It is shocking to me that I have gone for my entire adult life without anyone recommending Sexual Personae: Art and Decadence from Nefertiti to Emily Dickinson. The book is marvelously full of ideas, making it easy to find ludicrous assertions next to brilliant ones. Rarely have I read a book so full of life yet with so much that is wrong. For example she writes that “Female tragic protagonists are rare. Tragedy is a male paradigm of rise and fall, a graph in which dramatic and sexual climax are shadowy analogy.” The analogy might be “shadowy,” but it is also strained and dubious: there is no reason why sexuality has to be connected to tragedy. But Pagilia also writes from a different underlying philosophical perspective than most of her academic peers:
This book takes the point of view of Sade, the most unread major writer in Western literature. Sade’s work is a comprehensive satiric critique of Rousseau, written in the decade after the first failed Rousseauist experiment, the French Revolution, which ended not in political paradise but the Reign of Terror. [. . .] For Sade, getting back to nature [. . .] would be to give free rein to violence and lust. I agree. Society is not the criminal but the force which keeps crime in check.

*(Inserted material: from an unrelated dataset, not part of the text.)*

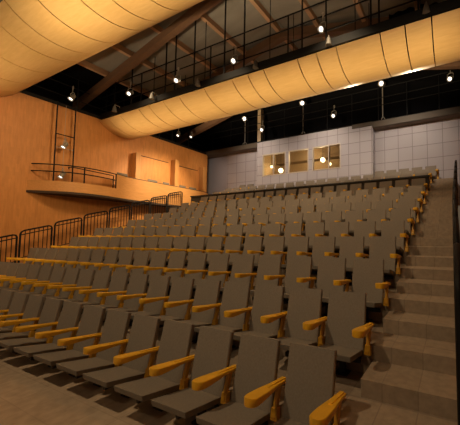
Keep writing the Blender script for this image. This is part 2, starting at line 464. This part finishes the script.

Yet few modern sophisticates realize as much. Some contemporary fiction reflects the Paglian-Sadean view—Donna Tartt’s The Secret History is a sterling example—but for the most part it is absent. This passage is also admirable for being comprehensible; compare it to, for example, the passage quotes in “What happened with Deconstruction? And why is there so much bad writing in academia?”
Paglia has an important virtue not common to contemporary English professors: she writes clearly and therefore what she says can be evaluated.
The excerpt above is included to give a flavor for Paglia’s writing, but Sexual Personae is impossible to effectively excerpt from, since the book moves from analyses of ancient times up to the late 19th Century, and although common threads bind various sections together it is easy to lose sight of how exactly someone like, say, Emily Dickinson is related to Goethe. I can’t imagine many people will read or want to read the whole book from beginning to end; it covers a fabulous number of artists and periods, and for me the 19th Century and Romantic artists were the least interesting, though you may of course differ. The long introduction and the strongest chapters more than make up for the weakest ones. Even if I had or wanted to develop the knowledge necessary to write such a book I doubt I’d be able to sustain sufficient interest.
Contemporary humanities scholarship has become too focused on pedantry and minutia at the expense of being interesting. Perhaps humanities scholarship has always been like this but the problems are especially evident in an era when relatively few scholars appear to even believe that such a thing as “good writing” can exist. Still, I would like to see a stronger emphasis on “being interesting” and personal experience in most humanities journals. In talking with English professors at conferences about Harold Bloom, I’m struck by their high, level of hostility.
Not all sections are equally strong; the sections on Shakespeare, Sade, and Spencer are amazing, but the closer Paglia draws to the present the less plausible her interpretations become. But her attention to myth, to pattern, and to the ways art and life draw on each other excuse other flaws, which may be the flipside of strengths. As noted above, however, the number of fascinating moments is high:
Theatrical self-transformation, a seductive principle of our time, can never be reconciled with our time. From antiquity on, professional theater has been under a moral cloud. Autocrat, artist, actor: freedom of persona is magical but destabilizing. [. . .] Art remains an avenue of escape from morality. Actors live in illusions; they are skittish shamans, drenched in being.
and one senses that Sexual Personae is a virtuosic display that needs more attention. Hence this post.
They say that genius is distinguished not by having only good ideas, but by having a huge amount of ideas in general. That seems to apply to Paglia. Personally, I love her scathing critiques of extremist feminism. It’s always wonderful to watch a brilliant person express their ideas against the grain and be totally unafraid of the consequences.